» **Stored rows**
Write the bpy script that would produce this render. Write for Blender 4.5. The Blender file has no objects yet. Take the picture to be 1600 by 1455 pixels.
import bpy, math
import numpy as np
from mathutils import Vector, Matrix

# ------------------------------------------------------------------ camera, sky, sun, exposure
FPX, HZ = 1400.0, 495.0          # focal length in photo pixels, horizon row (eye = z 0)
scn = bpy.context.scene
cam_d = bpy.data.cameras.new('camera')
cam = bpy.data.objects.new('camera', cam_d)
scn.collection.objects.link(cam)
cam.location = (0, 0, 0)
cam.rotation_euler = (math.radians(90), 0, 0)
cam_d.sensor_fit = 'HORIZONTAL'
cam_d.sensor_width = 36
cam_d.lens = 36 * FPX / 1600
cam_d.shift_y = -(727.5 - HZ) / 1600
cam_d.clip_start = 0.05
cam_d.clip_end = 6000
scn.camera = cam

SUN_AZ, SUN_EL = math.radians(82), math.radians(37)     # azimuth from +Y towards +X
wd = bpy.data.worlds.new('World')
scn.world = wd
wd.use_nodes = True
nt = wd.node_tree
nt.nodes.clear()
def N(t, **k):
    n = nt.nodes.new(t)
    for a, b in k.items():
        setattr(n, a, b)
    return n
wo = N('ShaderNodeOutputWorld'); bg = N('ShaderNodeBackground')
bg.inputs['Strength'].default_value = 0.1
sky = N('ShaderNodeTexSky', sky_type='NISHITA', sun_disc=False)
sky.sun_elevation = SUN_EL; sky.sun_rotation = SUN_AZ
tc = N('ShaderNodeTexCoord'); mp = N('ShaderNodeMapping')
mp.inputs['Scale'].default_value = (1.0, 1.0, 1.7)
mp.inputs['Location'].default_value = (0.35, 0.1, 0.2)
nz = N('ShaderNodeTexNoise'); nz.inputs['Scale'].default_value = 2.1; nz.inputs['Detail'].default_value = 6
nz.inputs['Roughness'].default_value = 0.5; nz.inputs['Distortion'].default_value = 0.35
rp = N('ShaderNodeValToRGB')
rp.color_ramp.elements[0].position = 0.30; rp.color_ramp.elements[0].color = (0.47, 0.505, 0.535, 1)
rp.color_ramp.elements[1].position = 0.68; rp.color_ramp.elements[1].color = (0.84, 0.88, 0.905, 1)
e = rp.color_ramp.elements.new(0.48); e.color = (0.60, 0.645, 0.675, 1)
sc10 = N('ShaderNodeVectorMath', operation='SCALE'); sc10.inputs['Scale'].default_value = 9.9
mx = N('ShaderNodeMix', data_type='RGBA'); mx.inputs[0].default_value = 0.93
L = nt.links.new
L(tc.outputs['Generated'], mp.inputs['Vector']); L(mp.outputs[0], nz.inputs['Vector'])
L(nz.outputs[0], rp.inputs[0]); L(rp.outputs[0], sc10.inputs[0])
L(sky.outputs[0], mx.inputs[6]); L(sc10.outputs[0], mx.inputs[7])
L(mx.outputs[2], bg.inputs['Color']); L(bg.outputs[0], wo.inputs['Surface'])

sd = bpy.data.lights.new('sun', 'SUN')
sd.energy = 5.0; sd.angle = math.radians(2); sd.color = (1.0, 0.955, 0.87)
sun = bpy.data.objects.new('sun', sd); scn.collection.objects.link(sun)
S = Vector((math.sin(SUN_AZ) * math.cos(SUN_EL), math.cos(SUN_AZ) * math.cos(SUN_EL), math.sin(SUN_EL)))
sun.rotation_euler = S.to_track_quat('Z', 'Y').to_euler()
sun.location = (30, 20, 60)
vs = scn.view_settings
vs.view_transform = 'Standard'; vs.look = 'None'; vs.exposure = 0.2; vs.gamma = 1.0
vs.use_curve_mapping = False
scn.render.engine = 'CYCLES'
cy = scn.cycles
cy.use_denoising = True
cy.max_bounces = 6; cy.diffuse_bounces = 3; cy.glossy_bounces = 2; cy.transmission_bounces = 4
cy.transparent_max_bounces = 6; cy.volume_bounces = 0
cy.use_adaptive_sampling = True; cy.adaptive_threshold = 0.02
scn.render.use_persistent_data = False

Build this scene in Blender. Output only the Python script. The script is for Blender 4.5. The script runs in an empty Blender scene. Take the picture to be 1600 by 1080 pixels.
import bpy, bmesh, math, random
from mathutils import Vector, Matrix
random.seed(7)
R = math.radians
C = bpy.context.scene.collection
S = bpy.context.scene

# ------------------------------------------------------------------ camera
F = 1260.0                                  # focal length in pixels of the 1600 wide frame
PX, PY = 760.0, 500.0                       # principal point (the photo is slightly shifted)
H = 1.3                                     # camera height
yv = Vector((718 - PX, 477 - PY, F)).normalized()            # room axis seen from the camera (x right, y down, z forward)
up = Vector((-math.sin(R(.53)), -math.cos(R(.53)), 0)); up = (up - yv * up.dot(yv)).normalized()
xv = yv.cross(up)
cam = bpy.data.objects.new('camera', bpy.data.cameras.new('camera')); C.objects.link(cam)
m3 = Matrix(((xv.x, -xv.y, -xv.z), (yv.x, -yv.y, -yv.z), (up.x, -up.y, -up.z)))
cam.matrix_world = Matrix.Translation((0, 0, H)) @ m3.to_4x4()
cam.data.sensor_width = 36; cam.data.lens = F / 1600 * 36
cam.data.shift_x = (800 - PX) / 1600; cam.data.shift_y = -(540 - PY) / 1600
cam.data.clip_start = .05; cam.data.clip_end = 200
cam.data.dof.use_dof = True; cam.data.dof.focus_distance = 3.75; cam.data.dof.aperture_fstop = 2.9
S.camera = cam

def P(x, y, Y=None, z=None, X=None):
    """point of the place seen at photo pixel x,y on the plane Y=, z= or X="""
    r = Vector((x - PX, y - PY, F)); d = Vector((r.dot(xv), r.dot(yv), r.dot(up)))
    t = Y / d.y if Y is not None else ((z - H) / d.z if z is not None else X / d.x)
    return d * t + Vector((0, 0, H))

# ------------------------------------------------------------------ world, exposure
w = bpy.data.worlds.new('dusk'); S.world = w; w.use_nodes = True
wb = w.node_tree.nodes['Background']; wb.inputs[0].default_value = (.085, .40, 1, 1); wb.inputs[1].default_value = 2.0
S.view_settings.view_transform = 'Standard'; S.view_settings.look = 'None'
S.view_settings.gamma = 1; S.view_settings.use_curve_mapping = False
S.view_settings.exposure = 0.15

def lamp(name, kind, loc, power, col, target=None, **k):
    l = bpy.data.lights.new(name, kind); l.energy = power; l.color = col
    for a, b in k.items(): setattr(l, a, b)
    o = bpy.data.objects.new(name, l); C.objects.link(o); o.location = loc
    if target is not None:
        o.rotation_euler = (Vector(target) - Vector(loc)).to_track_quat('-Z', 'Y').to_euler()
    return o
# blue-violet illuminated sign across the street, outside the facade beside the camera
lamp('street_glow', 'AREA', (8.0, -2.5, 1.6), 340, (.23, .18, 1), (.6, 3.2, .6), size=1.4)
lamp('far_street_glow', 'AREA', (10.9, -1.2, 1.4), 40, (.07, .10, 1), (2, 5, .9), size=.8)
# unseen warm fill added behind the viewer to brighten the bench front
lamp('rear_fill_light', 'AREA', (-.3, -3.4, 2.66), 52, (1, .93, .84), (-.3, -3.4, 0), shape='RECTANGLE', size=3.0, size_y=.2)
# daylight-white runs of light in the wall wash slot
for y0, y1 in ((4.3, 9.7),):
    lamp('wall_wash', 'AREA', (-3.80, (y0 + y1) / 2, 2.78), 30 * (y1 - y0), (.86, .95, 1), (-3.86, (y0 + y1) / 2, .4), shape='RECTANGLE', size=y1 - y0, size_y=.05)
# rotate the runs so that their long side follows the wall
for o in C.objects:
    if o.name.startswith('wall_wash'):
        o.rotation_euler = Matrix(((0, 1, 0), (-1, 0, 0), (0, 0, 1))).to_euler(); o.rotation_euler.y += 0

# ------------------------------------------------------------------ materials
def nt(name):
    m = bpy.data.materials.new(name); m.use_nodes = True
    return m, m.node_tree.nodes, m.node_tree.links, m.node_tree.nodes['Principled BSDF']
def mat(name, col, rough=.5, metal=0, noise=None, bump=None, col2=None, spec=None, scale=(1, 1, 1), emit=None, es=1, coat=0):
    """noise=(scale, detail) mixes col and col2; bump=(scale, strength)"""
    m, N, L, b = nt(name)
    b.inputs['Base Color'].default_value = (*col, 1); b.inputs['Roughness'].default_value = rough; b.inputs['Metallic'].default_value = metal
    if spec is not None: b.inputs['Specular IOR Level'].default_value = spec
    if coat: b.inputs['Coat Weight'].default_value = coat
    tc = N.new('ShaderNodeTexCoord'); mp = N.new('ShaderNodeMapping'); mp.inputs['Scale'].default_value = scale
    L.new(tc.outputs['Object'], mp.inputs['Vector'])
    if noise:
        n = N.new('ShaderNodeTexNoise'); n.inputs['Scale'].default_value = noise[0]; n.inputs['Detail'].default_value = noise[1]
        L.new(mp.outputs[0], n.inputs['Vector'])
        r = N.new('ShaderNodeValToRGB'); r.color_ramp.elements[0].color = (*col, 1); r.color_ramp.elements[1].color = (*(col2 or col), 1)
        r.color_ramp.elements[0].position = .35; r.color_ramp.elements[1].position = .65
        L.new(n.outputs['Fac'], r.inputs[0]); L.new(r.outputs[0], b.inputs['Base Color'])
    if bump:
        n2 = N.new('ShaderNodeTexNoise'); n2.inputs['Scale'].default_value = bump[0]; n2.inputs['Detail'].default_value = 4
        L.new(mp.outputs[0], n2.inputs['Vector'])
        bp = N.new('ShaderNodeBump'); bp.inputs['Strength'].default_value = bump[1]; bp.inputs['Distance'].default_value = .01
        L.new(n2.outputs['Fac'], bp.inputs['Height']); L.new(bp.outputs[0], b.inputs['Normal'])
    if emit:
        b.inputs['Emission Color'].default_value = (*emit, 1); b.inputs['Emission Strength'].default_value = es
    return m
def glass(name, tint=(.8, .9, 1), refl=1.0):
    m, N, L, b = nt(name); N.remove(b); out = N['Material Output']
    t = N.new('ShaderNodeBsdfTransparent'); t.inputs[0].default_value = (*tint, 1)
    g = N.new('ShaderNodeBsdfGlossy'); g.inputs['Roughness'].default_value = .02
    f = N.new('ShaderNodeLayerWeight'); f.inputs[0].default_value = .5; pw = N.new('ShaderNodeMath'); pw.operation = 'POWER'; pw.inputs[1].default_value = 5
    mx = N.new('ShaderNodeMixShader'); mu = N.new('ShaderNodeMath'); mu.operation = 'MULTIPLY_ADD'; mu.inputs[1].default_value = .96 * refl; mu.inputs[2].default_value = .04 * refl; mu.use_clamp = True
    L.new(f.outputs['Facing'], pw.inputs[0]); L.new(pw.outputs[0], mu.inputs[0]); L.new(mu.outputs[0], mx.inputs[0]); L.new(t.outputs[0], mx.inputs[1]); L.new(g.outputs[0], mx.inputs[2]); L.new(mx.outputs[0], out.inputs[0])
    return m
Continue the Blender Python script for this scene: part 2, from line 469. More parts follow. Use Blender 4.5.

» **What to do**
Pick out the lines that contain "Blender" and copy them.

» **Expected answer**
Write the bpy script that would produce this render. Write for Blender 4.5. The Blender file has no objects yet. Take the picture to be 1600 by 1455 pixels.
Build this scene in Blender. Output only the Python script. The script is for Blender 4.5. The script runs in an empty Blender scene. Take the picture to be 1600 by 1080 pixels.
Continue the Blender Python script for this scene: part 2, from line 469. More parts follow. Use Blender 4.5.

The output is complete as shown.